FREDERICK II CROWNED EMPEROR
The young Frederick re-entered Italy; and, after some differences with Honorius III, received from him, on the 22nd of November, 1220, the crown of the empire. He afterwards occupied himself in establishing order in his kingdom of the Two Sicilies, where, during his minority, the popes had encouraged a universal insubordination. Born in the march of Ancona, at Jesi, in December, 1194, he was Italian as well by language as by affection and character.

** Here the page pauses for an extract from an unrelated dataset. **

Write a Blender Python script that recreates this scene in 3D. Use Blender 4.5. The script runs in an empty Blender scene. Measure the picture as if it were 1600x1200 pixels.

The Italian language, spoken at his court, first rose above the patois in common use throughout Italy, regarded only as a corruption of Latin; he expressed himself with elegance in this language, which, from his time, was designated by the name of lingua cortigiana; he encouraged the first poets, who employed it at his court, and he himself made verses; he loved literature and encouraged learning; he founded schools and universities; he promoted distinguished men; he spoke, with equal facility, Latin, Italian, German, French, Greek, and Arabic; he had the intellectual suppleness and finesse peculiar to the men of the south, the art of pleasing, a taste for philosophy, and great independence of opinion, with a leaning to infidelity; hence he is accused of having written a book against the three revelations of Moses, Jesus, and Mohammed, entitled De Tribus Impostoribus, which no one has ever seen, and which perhaps never existed. His want of faith in the sacred character of the Roman church, and the sanctity of popes, is less doubtful; he was suspicious of them, and he employed all his address to defend himself against their enterprises. Honorius III, desirous of engaging him to recover the Holy Land from the Saracens, made him, in 1225, marry Yolande de Lusignan, heiress of the kingdom of Jerusalem; after which, Honorius and his successor Gregory IX pressed him to pass into Palestine. A malady stopped him, in 1227, just as he was about to depart; the pope, to punish him for this delay, excommunicated him. He still pursued him with his anathema when he went to the Holy Land the year following, and haughtily testified his indignation, because Frederick, in the year 1229, recovered Jerusalem from the hands of the sultan by treaty, rather than exterminate the infidels with the sword.